Interface Culture – The Desktop

Posted: July 18th, 2003 | No Comments »

A few quote from the chapter “The Desktop” in Steven Johnson’s Interface Culture:

“The modern shopping mall – with its teeming equivalent of displays and byzantine floor plan – is the spacial equivalent of today’s MTV-style advertising. In these high-velocity times, anything that disorients sells product”.

The way we choos to organize our space says an enormous amount about the society we live in – perhaps more than any other components of our cultural habits“.

“Our lives now revolve around a more prosaic text: the computer desktop. Understanding the implications of that metaphor – its genius and its limitations – is the key to understanding the contemporary interface.”

“Engelbart and Sutherland had endowed the digital computer with space (see a previous entry about “Bittmapping“); Kay’s overlapping windows gave it depth.”

“We already have enough living rooms and hallways to go around; we don’t need them replicating across our monitors as well. A hallway is a perfect example of the limitations of real space, limitations that the computer needn’t touble itself with.”

“The real magic of graphic computers derives from the fact that they’re not tied to the old, analog world of objects. They can mimic much of that world of course, but they’re also capable of adopting new identities and performing new tasks that have no real-world equivalent whatsoever. People who get hooked on computers get hooked for this reason. They don’t become high-tech junkies because their machines remind them of their Rolodexes; they’re junkies because their machines do things they never thought possible. Interface design should reflect this newness, this range of possibility.”

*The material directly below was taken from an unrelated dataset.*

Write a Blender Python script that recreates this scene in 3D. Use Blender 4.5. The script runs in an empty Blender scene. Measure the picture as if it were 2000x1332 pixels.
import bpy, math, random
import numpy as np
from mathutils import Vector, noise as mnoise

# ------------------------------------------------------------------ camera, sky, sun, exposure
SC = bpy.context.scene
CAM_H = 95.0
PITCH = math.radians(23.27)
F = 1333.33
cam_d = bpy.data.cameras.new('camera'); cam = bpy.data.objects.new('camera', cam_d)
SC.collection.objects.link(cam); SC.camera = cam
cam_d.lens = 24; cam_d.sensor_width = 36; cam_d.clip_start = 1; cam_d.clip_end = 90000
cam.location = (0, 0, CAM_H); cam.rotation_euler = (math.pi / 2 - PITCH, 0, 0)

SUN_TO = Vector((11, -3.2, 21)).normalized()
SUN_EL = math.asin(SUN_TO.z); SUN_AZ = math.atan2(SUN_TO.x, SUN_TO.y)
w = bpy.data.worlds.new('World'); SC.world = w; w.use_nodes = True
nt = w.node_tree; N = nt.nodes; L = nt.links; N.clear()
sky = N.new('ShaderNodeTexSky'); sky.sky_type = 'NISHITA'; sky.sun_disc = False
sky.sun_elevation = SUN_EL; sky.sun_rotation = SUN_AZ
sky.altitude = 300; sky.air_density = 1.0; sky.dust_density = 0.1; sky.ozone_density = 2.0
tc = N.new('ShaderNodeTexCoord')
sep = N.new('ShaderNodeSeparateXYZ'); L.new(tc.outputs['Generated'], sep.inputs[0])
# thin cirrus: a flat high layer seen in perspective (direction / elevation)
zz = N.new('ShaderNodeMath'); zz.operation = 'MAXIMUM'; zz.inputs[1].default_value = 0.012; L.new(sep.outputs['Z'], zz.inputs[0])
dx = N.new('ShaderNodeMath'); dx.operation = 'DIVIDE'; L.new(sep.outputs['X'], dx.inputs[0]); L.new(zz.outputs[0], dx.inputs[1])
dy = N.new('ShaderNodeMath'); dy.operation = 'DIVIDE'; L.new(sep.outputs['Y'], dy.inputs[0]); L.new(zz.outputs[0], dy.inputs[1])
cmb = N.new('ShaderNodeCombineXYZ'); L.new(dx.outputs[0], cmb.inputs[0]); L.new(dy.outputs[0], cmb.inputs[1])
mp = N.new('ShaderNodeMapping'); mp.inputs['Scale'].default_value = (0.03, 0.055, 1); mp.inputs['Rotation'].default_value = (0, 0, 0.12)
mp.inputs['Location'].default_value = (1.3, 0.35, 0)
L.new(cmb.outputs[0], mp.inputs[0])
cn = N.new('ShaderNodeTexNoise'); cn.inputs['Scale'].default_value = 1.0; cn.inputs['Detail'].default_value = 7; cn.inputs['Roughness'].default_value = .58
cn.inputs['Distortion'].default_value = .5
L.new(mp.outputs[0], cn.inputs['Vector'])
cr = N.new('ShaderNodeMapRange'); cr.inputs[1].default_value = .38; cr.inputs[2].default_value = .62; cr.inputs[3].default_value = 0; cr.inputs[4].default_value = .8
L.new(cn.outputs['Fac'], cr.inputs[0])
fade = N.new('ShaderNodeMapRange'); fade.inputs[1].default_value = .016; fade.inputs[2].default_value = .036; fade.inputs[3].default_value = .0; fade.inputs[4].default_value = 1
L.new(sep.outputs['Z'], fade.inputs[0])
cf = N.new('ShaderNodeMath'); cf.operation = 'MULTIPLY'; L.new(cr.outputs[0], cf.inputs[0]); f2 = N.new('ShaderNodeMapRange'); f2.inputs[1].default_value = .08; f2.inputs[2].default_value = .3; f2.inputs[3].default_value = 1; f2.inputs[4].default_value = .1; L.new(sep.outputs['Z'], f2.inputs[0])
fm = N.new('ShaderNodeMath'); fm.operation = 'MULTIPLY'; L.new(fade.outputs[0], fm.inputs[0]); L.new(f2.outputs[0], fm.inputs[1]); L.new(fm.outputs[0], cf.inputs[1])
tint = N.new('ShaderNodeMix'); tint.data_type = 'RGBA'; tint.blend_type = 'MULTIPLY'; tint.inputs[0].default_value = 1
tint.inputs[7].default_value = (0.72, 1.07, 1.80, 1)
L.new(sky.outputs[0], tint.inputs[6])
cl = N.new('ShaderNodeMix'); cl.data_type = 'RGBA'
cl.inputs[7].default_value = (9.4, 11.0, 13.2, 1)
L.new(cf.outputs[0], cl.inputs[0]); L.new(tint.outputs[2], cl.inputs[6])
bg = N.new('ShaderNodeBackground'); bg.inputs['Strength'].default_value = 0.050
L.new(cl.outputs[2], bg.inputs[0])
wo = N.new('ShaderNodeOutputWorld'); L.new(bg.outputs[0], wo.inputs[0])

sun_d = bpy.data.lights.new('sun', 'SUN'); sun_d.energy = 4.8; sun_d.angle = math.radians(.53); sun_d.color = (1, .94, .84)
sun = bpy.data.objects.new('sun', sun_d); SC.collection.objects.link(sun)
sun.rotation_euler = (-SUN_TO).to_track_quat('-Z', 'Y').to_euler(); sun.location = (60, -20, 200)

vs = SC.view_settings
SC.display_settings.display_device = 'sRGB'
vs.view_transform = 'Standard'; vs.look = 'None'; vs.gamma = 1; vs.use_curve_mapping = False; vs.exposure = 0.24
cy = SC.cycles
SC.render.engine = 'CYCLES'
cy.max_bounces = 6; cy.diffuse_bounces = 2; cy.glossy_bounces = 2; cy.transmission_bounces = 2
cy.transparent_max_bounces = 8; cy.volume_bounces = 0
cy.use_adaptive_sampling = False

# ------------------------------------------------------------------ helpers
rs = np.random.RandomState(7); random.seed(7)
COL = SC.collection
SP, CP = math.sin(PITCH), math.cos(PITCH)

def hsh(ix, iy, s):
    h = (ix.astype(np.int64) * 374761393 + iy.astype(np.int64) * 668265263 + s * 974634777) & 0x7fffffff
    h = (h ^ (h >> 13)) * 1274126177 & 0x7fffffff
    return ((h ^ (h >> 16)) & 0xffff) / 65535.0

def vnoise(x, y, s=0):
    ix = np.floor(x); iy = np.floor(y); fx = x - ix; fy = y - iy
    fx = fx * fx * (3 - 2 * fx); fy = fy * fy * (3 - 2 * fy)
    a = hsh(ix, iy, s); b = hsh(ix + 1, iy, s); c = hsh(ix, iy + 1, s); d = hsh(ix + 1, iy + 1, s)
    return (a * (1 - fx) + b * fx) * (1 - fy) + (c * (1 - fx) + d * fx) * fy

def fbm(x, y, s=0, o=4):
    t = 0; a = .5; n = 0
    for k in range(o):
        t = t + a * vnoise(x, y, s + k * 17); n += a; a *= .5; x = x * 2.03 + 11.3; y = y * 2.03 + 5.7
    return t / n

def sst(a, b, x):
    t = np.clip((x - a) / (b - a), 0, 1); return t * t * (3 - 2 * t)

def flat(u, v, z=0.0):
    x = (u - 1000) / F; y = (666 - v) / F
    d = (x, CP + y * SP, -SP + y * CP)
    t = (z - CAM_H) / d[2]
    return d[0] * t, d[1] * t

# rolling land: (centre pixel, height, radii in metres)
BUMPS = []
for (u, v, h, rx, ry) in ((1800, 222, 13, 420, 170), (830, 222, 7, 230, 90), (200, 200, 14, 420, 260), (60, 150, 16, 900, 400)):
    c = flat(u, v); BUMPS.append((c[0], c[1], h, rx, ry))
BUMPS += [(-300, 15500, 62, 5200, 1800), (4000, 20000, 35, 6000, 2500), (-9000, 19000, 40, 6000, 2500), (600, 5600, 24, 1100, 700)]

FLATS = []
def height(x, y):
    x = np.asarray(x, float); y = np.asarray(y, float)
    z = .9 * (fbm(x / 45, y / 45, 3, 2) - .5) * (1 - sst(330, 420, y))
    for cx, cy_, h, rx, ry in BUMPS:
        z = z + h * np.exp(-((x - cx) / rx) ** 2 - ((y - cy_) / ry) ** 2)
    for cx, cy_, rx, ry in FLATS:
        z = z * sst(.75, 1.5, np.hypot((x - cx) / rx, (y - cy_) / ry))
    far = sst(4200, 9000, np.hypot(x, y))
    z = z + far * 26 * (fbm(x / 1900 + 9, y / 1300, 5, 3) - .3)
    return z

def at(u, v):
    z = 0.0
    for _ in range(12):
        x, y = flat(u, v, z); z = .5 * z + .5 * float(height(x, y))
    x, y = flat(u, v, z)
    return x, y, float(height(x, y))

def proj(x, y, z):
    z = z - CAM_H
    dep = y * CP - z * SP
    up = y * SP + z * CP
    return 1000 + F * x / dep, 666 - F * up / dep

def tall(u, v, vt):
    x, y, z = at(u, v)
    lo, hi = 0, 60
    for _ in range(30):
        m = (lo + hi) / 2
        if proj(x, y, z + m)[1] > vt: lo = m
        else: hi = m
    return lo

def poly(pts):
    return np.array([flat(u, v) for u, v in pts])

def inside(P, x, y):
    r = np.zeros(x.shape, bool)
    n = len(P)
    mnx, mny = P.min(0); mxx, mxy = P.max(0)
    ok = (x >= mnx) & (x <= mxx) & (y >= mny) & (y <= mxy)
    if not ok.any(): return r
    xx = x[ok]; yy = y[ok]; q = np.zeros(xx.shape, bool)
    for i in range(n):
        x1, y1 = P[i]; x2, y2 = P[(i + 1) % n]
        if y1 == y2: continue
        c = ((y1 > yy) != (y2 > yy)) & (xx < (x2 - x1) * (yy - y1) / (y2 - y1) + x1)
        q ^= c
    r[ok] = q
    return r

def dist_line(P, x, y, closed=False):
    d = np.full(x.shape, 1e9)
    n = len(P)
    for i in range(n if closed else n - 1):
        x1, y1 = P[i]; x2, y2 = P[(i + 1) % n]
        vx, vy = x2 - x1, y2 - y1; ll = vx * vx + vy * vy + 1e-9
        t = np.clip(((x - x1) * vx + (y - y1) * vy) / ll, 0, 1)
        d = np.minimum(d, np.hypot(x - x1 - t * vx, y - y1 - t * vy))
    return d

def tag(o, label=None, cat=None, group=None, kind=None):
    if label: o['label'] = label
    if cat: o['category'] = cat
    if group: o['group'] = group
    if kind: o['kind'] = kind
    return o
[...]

“Organized space implies not just a personal value system but also a type of community. This is true of architecture and urban planning, and it is also true of interface design. The cramped and crooked side streets of Paris up until the late ninetenth century invoked a human scale of neighborhoods and face-to-face contact [...] The most part of the city was a great celebrationof self-organization, a design etched out by millions of small-scale, local decisions, with no master planner in sight. This principle of self-organization implied a very specific understanding of what urbanism was about.”

“Instead of being a medium for shut-ins and introverters, the digital computer turns out to be the first major technology of the twentieth century that brings strangers closer together, rather than pushing them farther apart.”

“Intefaces designed to represent communities of people rather than private workspaces.”

“The pleasures of theses games (Doom, Quake, …) is as much the pleasure of mastering a space, learning to navigate through it, as it is the pleasure of shooting things.”

“The idea of sharing these worlds with other games suggests a whole new model for community building, where the exchange between individuals no longer simply takes place withing a space. Instead, the space servers as content, not context.”

“After all, the first spatial metaphors to find their way into the computer interface were mistaken for video games, and it took years for the DOS snobs and commande-line devotees to accept the computer desktop as anything other than a child’s toy.”